Kondisi ini, setidaknya, menjawab mengapa lebih dari setengah caddy yang ada di JGC sudah berumur tua. David mengaku tidak banyak anak-anak muda yang mau menjadi caddy. Kalau pun ada, mereka dipastikan tidak bertahan lama karena penghasilan yang diperoleh dianggap tak cukup mengisi dompet.

Salah satu caddy senior itu ialah Yusuf, yang bekerja di JGC sejak 1963. Kepada VICE, dia bercerita bahwa alasannya menjadi caddy lantaran senang dengan golf. "Bapak saya dulu yang mengenalkan, karena tinggal di dekat sini. Dari situ, saya seneng. Lihat orang main golf itu menenangkan," terangnya, seraya tangannya memegang rokok kretek.

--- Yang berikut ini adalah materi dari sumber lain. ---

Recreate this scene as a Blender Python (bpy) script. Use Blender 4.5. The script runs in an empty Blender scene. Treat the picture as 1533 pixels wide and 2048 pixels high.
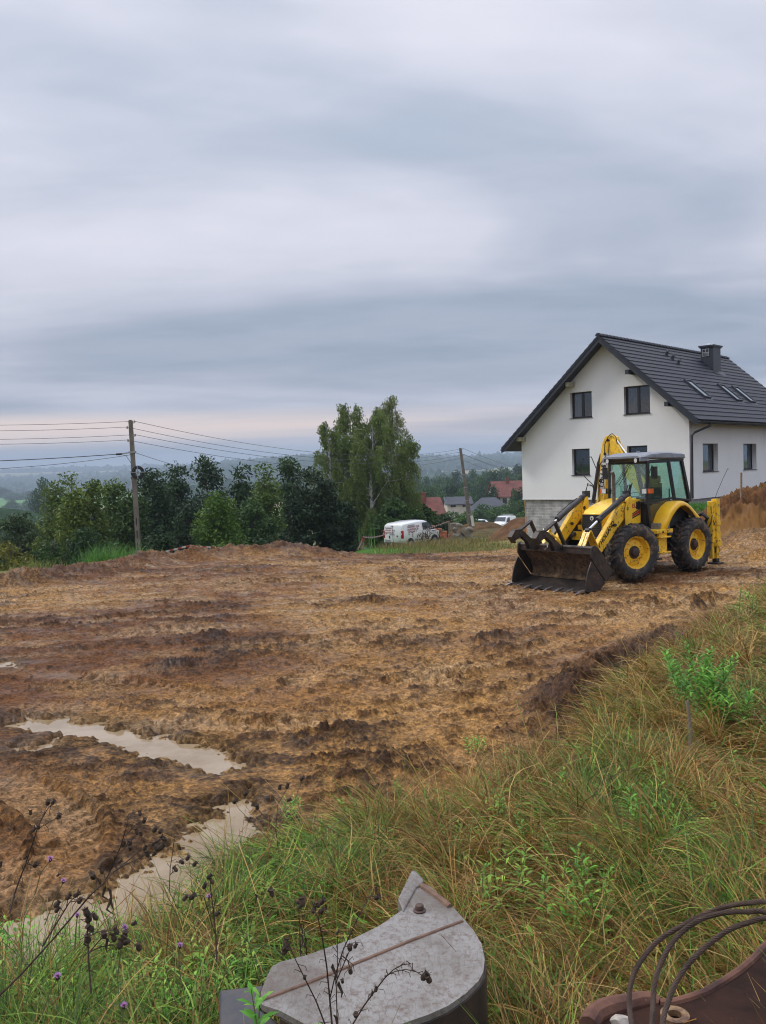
import bpy, bmesh, math, random
import numpy as np
from mathutils import Vector, Matrix
random.seed(7); RNG = np.random.default_rng(11)
PI = math.pi
scene = bpy.context.scene
COL = scene.collection

# ------------------------------------------------------------------ camera
F, CX, CY, CAMH = 1750.0, 766.5, 1024.0, 3.0
PITCH, ROLL = math.radians(2.747), math.radians(1.718)
CAMR = Matrix.Rotation(PI/2 - PITCH, 3, 'X') @ Matrix.Rotation(-ROLL, 3, 'Z')
cam_d = bpy.data.cameras.new('camera'); cam = bpy.data.objects.new('camera', cam_d); COL.objects.link(cam)
cam.matrix_world = Matrix.Translation((0, 0, CAMH)) @ CAMR.to_4x4()
cam_d.sensor_fit = 'VERTICAL'; cam_d.sensor_height = 24; cam_d.lens = 24*F/2048
cam_d.clip_start = .05; cam_d.clip_end = 30000
scene.camera = cam
def ray(px, py): return CAMR @ Vector(((px-CX)/F, -(py-CY)/F, -1))
def at(px, py, Y):
    """the world point that stands Y metres out in front and is seen at that pixel of the survey"""
    r = ray(px, py); return Vector((0, 0, CAMH)) + r*(Y/r.y)
def onz(px, py, z=0.0):
    r = ray(px, py); return Vector((0, 0, CAMH)) + r*((z-CAMH)/r.z)

# ------------------------------------------------------------------ object bookkeeping
def tag(o, label=None, cat=None, group=None, kind=None):
    if label: o['label'] = label
    if cat: o['category'] = cat
    if group: o['group'] = group
    if kind: o['kind'] = kind
    return o
def empty(name, loc, rz=0.0, label=None, cat=None, group=None, mw=None):
    o = bpy.data.objects.new(name, None); COL.objects.link(o); o.empty_display_size = .2
    o.location = loc; o.rotation_euler = (0, 0, rz)
    if mw is not None: o.matrix_world = mw
    return tag(o, label, cat, group)
def children(o): return [c for c in bpy.data.objects if c.parent is o]
def copy_tree(o, loc=None, rz=None, sc=None, parent=None, label=None):
    c = o.copy(); COL.objects.link(c); c.parent = parent
    if loc is not None: c.location = loc
    if rz is not None: c.rotation_euler = (c.rotation_euler[0], c.rotation_euler[1], rz)
    if sc is not None: c.scale = (sc, sc, sc) if not isinstance(sc, tuple) else sc
    if label: c['label'] = label
    for ch in KIDS.get(o.name, []): copy_tree(ch, parent=c)
    return c
KIDS = {}
def link(name, me, mat, parent=None):
    o = bpy.data.objects.new(name, me); COL.objects.link(o)
    if mat is not None and not me.materials:
        for m in (mat if isinstance(mat, (list, tuple)) else [mat]): me.materials.append(m)
    if parent is not None:
        o.parent = parent; KIDS.setdefault(parent.name, []).append(o)
    return o

# ------------------------------------------------------------------ numpy noise
def _hash(ix, iy, s):
    h = (ix.astype(np.int64)*374761393 + iy.astype(np.int64)*668265263 + s*974634777) & 0xffffffff
    h = ((h ^ (h >> 13))*1274126177) & 0xffffffff
    return (h ^ (h >> 16)) & 0xffffffff
def perlin(x, y, s=0):
    x0 = np.floor(x); y0 = np.floor(y); fx = x-x0; fy = y-y0
    ux = fx*fx*fx*(fx*(fx*6-15)+10); uy = fy*fy*fy*(fy*(fy*6-15)+10)
    def g(ix, iy, dx, dy):
        a = _hash(ix, iy, s)*(2*PI/4294967296.0); return np.cos(a)*dx+np.sin(a)*dy
    a = g(x0, y0, fx, fy); b = g(x0+1, y0, fx-1, fy); c = g(x0, y0+1, fx, fy-1); d = g(x0+1, y0+1, fx-1, fy-1)
    return ((a+(b-a)*ux)*(1-uy)+(c+(d-c)*ux)*uy)*1.5
def fbm(x, y, o=4, s=0, gain=.5):
    r = 0; a = 1; t = 0
    for i in range(o): r = r+a*perlin(x, y, s+i*17); t += a; a *= gain; x = x*2.03+3.1; y = y*2.03-1.7
    return r/t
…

Yusuf menegaskan sekalipun uang yang ia peroleh tak seberapa, tapi itu tak jadi persoalan. Uang bisa dicari, katanya. Bagi Yusuf, ada yang lebih penting dari uang: kesenangan melihat orang bermain golf dan relasi personal dengan para pemain.

"Saya bisa kenal banyak orang, kenal banyak karakter, dan ngobrol apa saja. Jadi caddy itu enggak sebatas di golf aja: saya dan pemain bisa jadi teman. Sering ketika saya lagi susah, saya dibantu oleh mereka," ucap Yusuf.



Kebahagiaan semacam itulah yang kemudian membikin Yusuf━dan caddy lain seusianya━bekerja dengan totalitas sekaligus loyalitas seperti tanpa batas. Pagi-pagi, saat matahari masih malu-malu untuk memperlihatkan dirinya, mereka sudah berada di lapangan, dengan baju seragam, mempersiapkan segala peralatan yang dibutuhkan para pemain.

Orang-orang di balik layar megah JGC inilah yang memiliki peran tak sedikit bagi keberlanjutan klub. Mereka berdiri di garda paling depan urusan pelayanan, memastikan bahwa setiap anggota memperoleh kenyamanan sebaik mungkin.

Golf tak cuma soal saling lobi para elit, tempat menjaring kekuasaan, dan skandal yang mencoreng muka. Golf juga tentang cerita manusia-manusia “kecil” di dalamnya, yang bertahan melintas zaman atas nama kebahagiaan.